Но «Крэнфорд», написанный ею двенадцатью годами ранее, надолго пережил свою создательницу и прочно вошел в английскую литературу как один из ее классических памятников. Призвание нескольких сменившихся поколений читателей доказало жизненность светлого юмора и сердечной теплоты, пронизывающих эту книгу, среди первых ценителей которой были Диккенс и Теккерей, Рескин и Шарлотта Бронте.
«Крэнфорд» продолжает и сейчас оставаться в странах английского языка одной из самых популярных книг Гаскелл. А недавно обнародованное эпистолярное наследие писательницы (полное собрание ее писем было впервые издано в 1967 г.) показало, как глубоко и органично связана эта книга с личной биографией Гаскелл, со всем ее творчеством и с ее взглядами на искусство и жизнь.

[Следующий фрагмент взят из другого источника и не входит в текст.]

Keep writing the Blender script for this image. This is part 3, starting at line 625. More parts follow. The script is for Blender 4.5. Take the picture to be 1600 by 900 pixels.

«Крэнфорд» был впервые напечатан отдельными выпусками в журнале Диккенса «Домашнее чтение» («Household Words»), с декабря 1851 по май 1853 года. С этим связана своеобразная композиция книги, состоящей из полутора десятков сравнительно самостоятельных, обособленных глав. Первоначально писательница предполагала ограничиться одним-двумя юмористическими очерками крэнфордских нравов. Диккенсу удалось убедить ее продолжить свою работу и развить свои наброски в целую повесть. Впоследствии Гаскелл жалела о том, что, не предусмотрев этого расширения «Крэнфорда», слишком рано рассталась с одним из дорогих ей героев, капитаном Брауном: погибнув под колесами поезда во второй главе, он уже не мог быть воскрешен к жизни в дальнейшем.
Повесть «Крэнфорд» была, пожалуй, самой «диккенсовской» из всех книг Гаскелл. С мягким, дружелюбным юмором писательница изображает маленький старосветский провинциальный мирок крэнфордских «амазонок». Это определение сразу же, с первых строк «Крэнфорда», вызывает улыбку читателя: так безобидна воинственность почтенных «героинь» Гаскелл даже тогда, когда они ратуют со всем пылом добродетели, уверенной в непогрешимости своего вкуса и неколебимости нравственного авторитета, за то, что считают непререкаемой истиной (именно так, например, отстаивает мисс Дебора Дженкинс преимущества сочинений несравненного доктора Сэмюэла Джонсона перед легкомысленными писаниями некоего «Боза» (Диккенса), летописца «Пиквикского клуба»).
С произведениями Диккенса роднят «Крэнфорд» и сказочные мотивы, озаряющие вспышками бенгальского огня будни повседневного существования. Майор Гордон, как сказочный принц, вовремя возвращается к своей суженой, осиротевшей Золушке, Джесси Браун. К возвращению на родину другого скитальца, Питера Дженкинса, примешивается прямое «колдовство», — ведь только благодаря появлению в Крэнфорде загадочного чужеземного мага и волшебника «синьора Брунони» (английского сержанта Сэма Брауна, научившегося своим трюкам у индийских фокусников) Мэри Смит удалось узнать заморский адрес «аги Дженкинса» и вызвать его на родину. А сам «ага Дженкинс», чьи фантастические рассказы о его похождениях на Востоке могли бы посрамить даже барона Мюнхгаузена, — разве не кажется он с его загадочным прошлым и экзотическими привычками сказочным персонажем, сошедшим со страниц «Тысяча и одной ночи»? В этом кружке простодушных энтузиасток ему прощают все нарушения этикета и верят всем его небылицам — даже кощунственному рассказу о том, как, охотясь на Гималаях, он невзначай подстрелил херувима! (Прошло полвека, и Герберт Дж. Уэллс сделал эту фантастическую ситуацию — с той разницей, что в его романе ангел подстрелен не сыном священника, а самим священником, — исходным пунктом своей сатирической аллегории «Удивительное посещение», 1895 г.) И уж совсем по-диккенсовски выглядит эпизод закрытия скромного торгового заведения мисс Мэтти Дженкинс, ознаменованный сказочными щедротами ее брата: стоя у окна ее маленькой гостиной, он осыпает толпу крэнфордских ребятишек целым дождем конфет и леденцов.
1
Именно газете «Манчестер гардиен» — органу буржуазных либералов — принадлежало наиболее резкое и бездоказательное выступление против романа «Мэри Бартон» (28 февраля 1849 г.).